--- Start Records shown ---

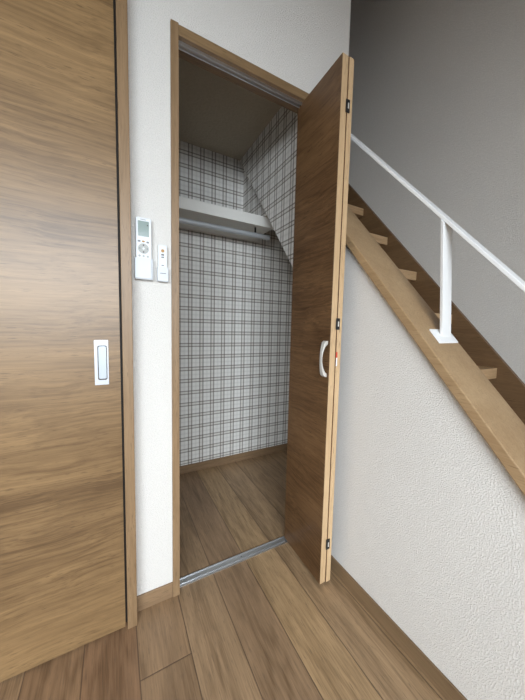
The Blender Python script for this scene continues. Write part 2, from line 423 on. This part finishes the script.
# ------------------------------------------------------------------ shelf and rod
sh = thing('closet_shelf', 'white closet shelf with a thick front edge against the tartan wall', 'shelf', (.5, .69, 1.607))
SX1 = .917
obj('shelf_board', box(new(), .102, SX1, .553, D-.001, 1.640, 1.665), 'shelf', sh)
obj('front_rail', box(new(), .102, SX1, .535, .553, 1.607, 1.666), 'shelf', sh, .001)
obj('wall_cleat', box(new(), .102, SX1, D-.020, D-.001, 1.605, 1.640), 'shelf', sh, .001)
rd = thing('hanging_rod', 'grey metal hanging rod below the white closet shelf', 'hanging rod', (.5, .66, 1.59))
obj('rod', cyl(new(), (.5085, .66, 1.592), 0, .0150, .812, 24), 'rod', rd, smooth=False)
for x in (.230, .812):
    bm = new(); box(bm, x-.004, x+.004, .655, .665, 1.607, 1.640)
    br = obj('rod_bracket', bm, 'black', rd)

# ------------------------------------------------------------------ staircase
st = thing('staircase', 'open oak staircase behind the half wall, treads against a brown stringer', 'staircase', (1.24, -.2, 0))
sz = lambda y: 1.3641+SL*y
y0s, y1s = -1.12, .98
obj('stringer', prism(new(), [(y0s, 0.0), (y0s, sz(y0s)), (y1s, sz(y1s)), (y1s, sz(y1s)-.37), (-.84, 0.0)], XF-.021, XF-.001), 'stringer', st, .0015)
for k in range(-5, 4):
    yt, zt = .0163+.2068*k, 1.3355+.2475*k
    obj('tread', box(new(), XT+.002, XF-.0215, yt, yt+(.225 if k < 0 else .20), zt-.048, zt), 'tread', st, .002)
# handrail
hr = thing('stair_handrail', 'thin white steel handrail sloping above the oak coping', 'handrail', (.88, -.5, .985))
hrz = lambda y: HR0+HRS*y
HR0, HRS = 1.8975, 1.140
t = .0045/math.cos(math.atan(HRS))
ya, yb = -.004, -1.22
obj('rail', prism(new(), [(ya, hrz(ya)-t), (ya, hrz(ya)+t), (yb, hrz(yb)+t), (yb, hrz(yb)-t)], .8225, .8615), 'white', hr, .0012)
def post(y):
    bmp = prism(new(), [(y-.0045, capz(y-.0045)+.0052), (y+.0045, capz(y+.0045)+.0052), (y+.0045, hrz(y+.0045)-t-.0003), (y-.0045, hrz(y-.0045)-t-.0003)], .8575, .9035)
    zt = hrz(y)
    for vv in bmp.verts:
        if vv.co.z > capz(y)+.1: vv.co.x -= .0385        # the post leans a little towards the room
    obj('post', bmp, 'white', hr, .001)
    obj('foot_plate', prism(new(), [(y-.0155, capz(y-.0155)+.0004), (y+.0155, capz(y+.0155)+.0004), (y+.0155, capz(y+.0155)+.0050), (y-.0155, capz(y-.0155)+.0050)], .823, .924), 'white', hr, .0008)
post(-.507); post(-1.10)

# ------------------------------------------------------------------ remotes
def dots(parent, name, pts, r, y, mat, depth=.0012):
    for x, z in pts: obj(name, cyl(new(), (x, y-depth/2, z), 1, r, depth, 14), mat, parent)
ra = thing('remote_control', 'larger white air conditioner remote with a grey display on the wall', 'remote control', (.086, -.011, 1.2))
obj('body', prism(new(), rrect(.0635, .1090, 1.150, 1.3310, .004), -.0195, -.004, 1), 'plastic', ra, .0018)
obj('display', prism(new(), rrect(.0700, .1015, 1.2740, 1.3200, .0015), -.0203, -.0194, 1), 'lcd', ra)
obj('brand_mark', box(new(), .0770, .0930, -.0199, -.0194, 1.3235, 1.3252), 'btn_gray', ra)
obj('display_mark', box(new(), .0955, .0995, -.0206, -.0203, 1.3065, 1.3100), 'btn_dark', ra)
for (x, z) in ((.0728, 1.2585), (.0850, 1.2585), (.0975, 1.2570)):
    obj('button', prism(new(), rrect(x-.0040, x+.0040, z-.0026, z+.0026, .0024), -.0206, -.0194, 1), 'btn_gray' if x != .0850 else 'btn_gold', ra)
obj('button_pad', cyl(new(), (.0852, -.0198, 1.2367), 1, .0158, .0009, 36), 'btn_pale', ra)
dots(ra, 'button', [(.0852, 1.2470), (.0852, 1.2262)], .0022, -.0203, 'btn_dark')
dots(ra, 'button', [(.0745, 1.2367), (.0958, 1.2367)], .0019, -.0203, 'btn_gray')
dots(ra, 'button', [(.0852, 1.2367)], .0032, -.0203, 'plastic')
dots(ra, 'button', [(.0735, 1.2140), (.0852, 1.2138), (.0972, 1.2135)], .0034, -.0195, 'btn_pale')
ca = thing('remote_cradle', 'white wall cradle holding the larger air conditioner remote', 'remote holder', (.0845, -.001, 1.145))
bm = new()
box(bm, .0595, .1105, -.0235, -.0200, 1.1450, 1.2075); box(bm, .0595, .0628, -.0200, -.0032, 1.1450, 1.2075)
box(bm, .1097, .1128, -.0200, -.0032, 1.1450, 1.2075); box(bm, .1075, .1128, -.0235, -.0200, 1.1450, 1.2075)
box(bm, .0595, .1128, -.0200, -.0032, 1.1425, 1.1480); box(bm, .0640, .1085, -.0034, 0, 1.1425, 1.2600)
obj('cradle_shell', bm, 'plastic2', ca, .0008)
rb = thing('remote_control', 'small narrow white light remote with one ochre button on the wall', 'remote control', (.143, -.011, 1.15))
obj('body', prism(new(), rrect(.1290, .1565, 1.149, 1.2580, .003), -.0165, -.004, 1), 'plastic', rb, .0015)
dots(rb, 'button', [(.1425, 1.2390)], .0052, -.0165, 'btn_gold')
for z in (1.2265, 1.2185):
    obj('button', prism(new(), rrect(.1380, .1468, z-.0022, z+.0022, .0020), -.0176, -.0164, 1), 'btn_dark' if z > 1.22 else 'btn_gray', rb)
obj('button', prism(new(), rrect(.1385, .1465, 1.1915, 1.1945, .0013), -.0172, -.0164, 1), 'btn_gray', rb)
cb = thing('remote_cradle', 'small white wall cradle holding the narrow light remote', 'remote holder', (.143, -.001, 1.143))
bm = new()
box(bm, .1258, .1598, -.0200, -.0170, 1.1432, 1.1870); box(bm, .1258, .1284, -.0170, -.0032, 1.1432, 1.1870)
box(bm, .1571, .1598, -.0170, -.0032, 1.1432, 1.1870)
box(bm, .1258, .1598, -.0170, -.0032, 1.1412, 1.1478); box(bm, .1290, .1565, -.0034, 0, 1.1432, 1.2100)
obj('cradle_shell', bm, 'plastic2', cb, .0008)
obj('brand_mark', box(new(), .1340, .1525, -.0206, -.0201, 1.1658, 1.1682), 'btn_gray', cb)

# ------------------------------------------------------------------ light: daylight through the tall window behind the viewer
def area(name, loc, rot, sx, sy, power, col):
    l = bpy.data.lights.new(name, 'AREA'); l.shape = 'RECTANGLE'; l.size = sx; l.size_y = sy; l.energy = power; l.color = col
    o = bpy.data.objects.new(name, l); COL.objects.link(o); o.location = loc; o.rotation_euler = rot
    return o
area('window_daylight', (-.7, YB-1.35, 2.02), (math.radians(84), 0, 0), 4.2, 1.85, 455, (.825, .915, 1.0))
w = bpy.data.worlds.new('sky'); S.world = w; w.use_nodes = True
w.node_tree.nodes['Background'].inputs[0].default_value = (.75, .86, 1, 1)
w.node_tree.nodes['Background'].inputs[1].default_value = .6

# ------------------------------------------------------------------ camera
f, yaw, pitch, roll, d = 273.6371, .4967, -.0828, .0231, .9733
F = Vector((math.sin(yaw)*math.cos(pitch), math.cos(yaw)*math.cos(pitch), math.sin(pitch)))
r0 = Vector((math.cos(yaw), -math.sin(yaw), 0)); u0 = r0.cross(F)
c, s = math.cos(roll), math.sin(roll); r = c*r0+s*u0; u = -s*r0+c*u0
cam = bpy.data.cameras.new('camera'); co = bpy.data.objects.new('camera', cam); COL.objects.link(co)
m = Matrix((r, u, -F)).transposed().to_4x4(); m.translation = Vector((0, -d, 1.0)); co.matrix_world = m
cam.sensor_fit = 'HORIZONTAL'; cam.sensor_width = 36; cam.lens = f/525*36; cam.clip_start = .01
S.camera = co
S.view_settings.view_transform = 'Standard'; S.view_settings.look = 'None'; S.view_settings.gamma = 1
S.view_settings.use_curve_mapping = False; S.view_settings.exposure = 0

--- End Records shown ---
--- Start Records shown ---

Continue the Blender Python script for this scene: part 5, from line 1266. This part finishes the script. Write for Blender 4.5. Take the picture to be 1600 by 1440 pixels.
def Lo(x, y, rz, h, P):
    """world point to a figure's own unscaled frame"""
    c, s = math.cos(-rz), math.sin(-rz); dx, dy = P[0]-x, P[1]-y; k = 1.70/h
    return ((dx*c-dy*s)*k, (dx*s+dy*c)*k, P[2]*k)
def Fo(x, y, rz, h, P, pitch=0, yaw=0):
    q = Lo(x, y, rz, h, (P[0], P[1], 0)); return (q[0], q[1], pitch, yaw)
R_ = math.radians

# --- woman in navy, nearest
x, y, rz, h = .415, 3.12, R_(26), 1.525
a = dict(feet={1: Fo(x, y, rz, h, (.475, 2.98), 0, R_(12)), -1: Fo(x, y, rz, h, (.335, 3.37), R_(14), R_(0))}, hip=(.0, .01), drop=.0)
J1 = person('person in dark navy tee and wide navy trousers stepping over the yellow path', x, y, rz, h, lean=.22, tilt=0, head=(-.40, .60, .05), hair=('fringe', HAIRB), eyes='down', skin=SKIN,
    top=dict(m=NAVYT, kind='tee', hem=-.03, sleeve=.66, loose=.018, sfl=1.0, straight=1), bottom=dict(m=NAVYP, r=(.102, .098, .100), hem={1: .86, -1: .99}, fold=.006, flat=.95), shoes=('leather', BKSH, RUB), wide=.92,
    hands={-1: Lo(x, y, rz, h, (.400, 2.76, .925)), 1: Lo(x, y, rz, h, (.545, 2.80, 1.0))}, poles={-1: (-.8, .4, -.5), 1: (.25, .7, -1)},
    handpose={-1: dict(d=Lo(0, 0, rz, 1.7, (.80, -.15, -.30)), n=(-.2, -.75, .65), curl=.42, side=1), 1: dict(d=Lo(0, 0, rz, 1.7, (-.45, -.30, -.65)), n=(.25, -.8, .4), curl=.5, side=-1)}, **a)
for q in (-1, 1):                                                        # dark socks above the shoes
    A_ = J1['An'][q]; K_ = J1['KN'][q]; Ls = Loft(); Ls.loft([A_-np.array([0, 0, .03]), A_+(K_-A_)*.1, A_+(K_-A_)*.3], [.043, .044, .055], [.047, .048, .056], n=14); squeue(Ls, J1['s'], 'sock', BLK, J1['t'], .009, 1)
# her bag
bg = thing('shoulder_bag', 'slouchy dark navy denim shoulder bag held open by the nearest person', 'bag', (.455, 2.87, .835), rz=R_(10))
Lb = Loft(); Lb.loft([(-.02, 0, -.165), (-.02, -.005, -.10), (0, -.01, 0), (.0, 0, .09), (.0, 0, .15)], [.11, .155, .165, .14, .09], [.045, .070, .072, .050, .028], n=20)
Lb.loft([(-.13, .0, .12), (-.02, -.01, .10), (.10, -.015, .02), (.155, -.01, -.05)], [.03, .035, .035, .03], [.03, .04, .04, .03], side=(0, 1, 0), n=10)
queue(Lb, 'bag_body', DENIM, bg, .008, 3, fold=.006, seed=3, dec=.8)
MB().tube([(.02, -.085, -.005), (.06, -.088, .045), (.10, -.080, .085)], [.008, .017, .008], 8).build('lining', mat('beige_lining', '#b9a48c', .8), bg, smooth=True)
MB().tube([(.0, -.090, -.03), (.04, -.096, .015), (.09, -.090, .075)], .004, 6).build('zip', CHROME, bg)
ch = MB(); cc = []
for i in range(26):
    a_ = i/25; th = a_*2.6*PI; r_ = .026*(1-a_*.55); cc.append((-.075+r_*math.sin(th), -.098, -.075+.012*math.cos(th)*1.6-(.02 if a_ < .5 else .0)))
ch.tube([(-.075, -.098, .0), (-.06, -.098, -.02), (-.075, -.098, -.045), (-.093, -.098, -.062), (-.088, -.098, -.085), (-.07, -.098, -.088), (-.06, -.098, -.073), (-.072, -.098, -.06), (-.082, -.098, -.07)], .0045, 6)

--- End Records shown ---
--- Start Records shown ---

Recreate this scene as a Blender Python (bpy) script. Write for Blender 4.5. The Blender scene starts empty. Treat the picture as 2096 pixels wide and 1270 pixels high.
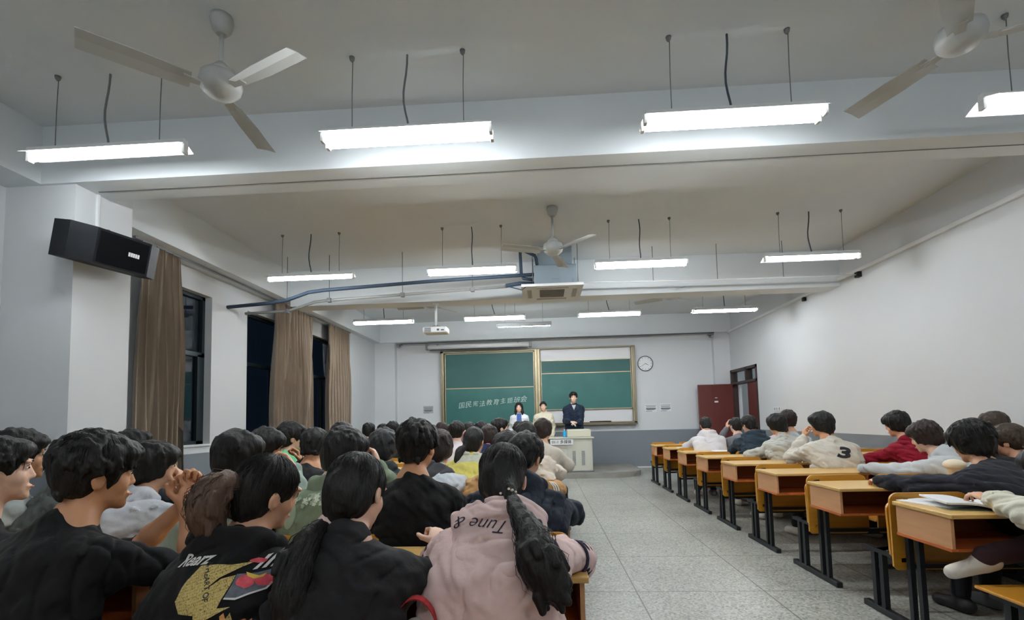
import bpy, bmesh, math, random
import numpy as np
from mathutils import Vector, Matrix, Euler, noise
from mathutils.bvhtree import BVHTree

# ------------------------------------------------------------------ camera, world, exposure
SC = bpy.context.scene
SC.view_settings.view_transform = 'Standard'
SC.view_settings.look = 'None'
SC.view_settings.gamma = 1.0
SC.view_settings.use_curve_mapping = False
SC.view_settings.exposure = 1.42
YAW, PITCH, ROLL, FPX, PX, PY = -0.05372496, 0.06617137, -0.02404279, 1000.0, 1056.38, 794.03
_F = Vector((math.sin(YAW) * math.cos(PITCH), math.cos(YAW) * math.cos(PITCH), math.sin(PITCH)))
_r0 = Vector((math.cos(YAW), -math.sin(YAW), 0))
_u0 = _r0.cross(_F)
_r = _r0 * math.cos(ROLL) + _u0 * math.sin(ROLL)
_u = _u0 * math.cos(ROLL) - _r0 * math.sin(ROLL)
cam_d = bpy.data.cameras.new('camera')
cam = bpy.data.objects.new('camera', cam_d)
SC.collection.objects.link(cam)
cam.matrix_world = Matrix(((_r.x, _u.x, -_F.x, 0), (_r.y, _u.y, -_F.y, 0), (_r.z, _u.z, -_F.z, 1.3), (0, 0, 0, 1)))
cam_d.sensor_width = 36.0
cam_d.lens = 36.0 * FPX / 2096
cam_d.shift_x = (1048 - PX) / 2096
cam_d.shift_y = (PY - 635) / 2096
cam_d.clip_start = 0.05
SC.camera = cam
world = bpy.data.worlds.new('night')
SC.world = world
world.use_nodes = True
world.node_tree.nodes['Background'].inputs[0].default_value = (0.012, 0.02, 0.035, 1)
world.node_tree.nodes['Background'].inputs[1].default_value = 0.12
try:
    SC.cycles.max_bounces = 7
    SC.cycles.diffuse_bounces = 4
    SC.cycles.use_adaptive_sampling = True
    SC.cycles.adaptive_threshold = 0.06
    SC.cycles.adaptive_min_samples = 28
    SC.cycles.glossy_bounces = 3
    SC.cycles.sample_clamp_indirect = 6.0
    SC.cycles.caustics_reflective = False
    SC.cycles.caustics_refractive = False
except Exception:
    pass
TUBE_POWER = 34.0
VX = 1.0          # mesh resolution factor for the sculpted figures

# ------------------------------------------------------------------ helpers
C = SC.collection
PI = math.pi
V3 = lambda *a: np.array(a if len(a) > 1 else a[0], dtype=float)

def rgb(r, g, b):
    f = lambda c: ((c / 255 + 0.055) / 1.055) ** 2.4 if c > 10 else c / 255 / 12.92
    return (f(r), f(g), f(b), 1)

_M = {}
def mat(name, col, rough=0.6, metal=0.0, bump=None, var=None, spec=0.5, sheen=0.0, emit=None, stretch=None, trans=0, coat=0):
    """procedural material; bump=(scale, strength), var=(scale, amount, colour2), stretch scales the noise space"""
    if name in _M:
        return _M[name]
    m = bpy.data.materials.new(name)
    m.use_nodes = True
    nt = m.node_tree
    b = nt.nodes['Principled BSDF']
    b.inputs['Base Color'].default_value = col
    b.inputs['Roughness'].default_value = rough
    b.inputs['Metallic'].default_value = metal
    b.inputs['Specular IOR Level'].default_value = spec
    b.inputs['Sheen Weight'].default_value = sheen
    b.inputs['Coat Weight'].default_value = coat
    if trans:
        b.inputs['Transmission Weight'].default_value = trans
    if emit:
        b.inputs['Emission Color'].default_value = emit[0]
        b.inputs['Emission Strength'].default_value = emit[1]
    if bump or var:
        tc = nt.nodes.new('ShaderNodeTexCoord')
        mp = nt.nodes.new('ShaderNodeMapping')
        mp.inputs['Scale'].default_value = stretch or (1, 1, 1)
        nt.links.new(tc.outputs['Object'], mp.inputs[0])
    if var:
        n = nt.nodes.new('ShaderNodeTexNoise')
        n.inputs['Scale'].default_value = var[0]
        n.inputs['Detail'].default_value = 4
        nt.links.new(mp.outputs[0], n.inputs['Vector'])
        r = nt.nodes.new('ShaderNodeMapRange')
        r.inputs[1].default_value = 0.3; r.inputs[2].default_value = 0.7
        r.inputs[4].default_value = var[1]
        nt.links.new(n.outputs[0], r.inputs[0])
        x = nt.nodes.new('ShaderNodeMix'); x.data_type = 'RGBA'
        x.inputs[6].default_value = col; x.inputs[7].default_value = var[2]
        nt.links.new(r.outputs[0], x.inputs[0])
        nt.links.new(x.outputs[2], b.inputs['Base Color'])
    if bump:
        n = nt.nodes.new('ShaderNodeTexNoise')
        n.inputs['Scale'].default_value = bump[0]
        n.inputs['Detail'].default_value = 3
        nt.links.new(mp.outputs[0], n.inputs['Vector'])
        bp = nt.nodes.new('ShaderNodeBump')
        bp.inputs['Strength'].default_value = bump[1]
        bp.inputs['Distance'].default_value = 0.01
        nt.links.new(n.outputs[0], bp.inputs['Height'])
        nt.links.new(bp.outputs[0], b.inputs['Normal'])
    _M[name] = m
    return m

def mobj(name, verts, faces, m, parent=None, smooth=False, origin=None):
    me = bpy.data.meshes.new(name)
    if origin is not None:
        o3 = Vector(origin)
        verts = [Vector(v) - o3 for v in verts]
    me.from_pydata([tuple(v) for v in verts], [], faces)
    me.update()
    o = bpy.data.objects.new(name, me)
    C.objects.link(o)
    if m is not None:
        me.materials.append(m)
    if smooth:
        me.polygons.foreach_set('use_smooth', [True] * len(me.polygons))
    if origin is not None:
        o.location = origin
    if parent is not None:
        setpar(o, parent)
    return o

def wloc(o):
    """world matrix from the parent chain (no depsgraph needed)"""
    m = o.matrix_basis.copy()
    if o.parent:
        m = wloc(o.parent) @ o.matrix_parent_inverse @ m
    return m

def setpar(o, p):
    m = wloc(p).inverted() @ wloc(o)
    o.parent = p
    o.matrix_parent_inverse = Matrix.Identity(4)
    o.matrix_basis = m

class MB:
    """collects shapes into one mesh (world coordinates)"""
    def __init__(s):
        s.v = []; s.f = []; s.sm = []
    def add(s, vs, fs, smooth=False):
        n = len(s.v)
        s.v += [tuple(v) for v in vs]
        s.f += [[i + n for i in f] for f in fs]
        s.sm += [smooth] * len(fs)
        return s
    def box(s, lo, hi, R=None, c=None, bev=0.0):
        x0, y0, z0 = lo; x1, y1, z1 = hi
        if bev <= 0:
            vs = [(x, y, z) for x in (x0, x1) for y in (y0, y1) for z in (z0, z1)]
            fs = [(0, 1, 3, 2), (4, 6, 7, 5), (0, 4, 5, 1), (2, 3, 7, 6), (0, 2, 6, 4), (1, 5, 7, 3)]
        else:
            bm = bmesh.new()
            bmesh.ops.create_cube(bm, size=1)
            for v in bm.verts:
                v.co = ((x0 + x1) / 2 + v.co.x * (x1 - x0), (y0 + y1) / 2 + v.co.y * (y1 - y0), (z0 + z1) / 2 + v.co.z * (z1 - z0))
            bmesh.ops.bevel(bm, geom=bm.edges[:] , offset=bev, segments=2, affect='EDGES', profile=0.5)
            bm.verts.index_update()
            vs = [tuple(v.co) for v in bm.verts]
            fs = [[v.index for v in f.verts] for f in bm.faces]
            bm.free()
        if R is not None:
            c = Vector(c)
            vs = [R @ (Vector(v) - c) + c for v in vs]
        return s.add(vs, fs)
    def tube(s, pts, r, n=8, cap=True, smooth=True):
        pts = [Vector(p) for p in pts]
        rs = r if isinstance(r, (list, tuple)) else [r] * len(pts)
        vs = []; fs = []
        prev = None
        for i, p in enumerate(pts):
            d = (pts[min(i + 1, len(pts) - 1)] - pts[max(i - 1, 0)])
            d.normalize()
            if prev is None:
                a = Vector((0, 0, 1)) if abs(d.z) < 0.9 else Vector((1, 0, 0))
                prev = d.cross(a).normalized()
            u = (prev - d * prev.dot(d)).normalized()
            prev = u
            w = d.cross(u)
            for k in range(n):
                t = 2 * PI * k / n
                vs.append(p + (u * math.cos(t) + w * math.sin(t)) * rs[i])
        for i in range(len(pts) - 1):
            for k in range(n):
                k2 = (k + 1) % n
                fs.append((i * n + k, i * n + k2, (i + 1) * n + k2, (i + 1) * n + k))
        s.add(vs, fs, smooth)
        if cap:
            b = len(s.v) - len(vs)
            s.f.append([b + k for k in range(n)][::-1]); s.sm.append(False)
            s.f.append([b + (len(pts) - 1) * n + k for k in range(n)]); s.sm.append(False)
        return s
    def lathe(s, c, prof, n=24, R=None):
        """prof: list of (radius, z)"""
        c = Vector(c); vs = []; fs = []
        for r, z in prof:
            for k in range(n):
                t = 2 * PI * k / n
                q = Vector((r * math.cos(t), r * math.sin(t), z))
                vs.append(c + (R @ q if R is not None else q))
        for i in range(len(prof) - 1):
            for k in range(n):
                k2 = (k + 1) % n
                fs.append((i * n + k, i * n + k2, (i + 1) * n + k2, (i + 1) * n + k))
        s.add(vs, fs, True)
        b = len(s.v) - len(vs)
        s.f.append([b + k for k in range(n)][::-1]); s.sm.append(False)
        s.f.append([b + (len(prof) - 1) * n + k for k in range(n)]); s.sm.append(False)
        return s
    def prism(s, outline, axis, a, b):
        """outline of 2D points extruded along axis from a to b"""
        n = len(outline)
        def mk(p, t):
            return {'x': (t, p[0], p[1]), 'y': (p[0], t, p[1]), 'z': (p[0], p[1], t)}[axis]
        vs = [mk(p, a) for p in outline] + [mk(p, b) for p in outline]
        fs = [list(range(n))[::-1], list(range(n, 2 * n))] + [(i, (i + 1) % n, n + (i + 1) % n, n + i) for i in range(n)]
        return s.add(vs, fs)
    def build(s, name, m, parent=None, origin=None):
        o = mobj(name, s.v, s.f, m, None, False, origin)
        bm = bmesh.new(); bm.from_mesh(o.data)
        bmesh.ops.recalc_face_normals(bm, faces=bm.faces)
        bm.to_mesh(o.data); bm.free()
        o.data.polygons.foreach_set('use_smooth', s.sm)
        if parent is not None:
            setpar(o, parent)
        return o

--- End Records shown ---

Short problem —
Everything from the line that contains "The Blender Python script for this scene continues." through the line that contains "br = obj('rod_bracket', bm, 'black', rd)" is to be transcribed exactly, and nothing outside that range.

Expected answer —
The Blender Python script for this scene continues. Write part 2, from line 423 on. This part finishes the script.
# ------------------------------------------------------------------ shelf and rod
sh = thing('closet_shelf', 'white closet shelf with a thick front edge against the tartan wall', 'shelf', (.5, .69, 1.607))
SX1 = .917
obj('shelf_board', box(new(), .102, SX1, .553, D-.001, 1.640, 1.665), 'shelf', sh)
obj('front_rail', box(new(), .102, SX1, .535, .553, 1.607, 1.666), 'shelf', sh, .001)
obj('wall_cleat', box(new(), .102, SX1, D-.020, D-.001, 1.605, 1.640), 'shelf', sh, .001)
rd = thing('hanging_rod', 'grey metal hanging rod below the white closet shelf', 'hanging rod', (.5, .66, 1.59))
obj('rod', cyl(new(), (.5085, .66, 1.592), 0, .0150, .812, 24), 'rod', rd, smooth=False)
for x in (.230, .812):
    bm = new(); box(bm, x-.004, x+.004, .655, .665, 1.607, 1.640)
    br = obj('rod_bracket', bm, 'black', rd)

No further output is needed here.